As alfinetadas tecidas pelo roteiro ganham
contornos mais densos com as tentativas de acobertamento do governo e relutância
em aceitar as trágicas ocorrências. Tal postura ignóbil se maximiza consoante manobras
políticas do mesmo que atribuem completa responsabilidade à classe operária,
sem que os verdadeiros culpados jamais sejam punidos. Não obstante, a cadeia de
acontecimentos determinantes para concepção do desastre é esmiuçada
gradualmente, o que permite o espectador ter uma perspectiva nítida acerca das
causas administrativas que culminaram na explosão. Assim também se destacam as
comparações históricas e contextuais feitas pelo professor Legasov que, mesmo
expostas e repetidas demasiadamente, facilitam a absorção do público a respeito
da magnitude destrutiva do "acidente".
Tocante à confecção individual das personas,
são o professor Legasov, Ulana e o Boris os únicos personagens descamados com
maior afinco. Ou seja, Legasov, além de pilar narrativo, é a figura que arca
com os principais dilemas éticos do programa e suas decorrências; Ulana, ainda
que deslocada durante os episódios incipientes, logo encontra seu nicho como
fio condutor das descobertas da trama; e Boris, apesar de ser um homem duro, é exceção
entre os soviéticos retratados ao demonstrar vontade em fazer o que é certo. Já
entre os semblantes secundários, vale evidenciar Dyatlov e Fomin que, respectivamente,
incorporam o estereótipo do soviético execrável e uma paródia do político ingênuo
em mais uma acometida do roteiro que busca condenar e ridicularizar os inimigos
ideológicos da América. No entanto, embora a empreitada obtenha êxito no que objetiva,
a mesma contradiz o teor verossímil imposto pelo texto.

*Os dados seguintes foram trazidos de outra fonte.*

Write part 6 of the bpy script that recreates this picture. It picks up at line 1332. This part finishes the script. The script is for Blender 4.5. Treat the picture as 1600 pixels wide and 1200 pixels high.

Concernente à já mencionada subtrama do
personagem Pavel, esta, apesar de contextualmente enxerta de forma crítica e
efetiva, torna-se estruturalmente dispersa conforme o tratamento avulso do script
que opta por trabalhar todo o arco em um só episódio; cria-se, portanto, um
senso de aleatoriedade. Do mesmo modo, acentua-se o plot da supracitada Lyudmilla
que abruptamente é abandonado pelas diretrizes do roteiro. Isto é, moldam-se
vários subnúcleos que ficam em aberto até um apanhado final sobre os principais
fatos e personagens que influenciaram a série; ainda assim, um breve resumo ao
correr dos créditos finais é insuficiente mediante o tempo até então dedicado a
tais personas.
No que se refere a aspectos técnicos, Chernobyl
é irretocável. A utilização de uma fotografia acinzentada com traços predominantemente
escuros exalta o tom acabrunhado do enredo e configura belíssimos e trágicos enquadramentos;
trechos filmados manualmente elevam a dramaticidade das cenas; e sequências em
slow motion, auxiliadas por contemplativos planos-detalhes, exultam a atmosfera
lúgubre com invejável esmero estético. A reconstrução temporal é minuciosamente
caracterizada por ambientações caóticas delineadas por corpos, fumaça e entulho
que se contrastam aos lauréis que permeiam os salões onde homens poderosos
tomam decisões nefastas, ao passo que grotescos trajes de proteção responsáveis
por compor majoritariamente o figurino da série preconizam mau agouro. Por sua
vez, a trilha soturna dita o ritmo tétrico preestabelecido, e o uso de uma
maquiagem detalhista, dentre as maneiras encontradas pelo texto para introduzir
tensão, ganha notoriedade ao imprimir um realismo palpável que se respalda na
angústia proveniente das chagas dos personagens.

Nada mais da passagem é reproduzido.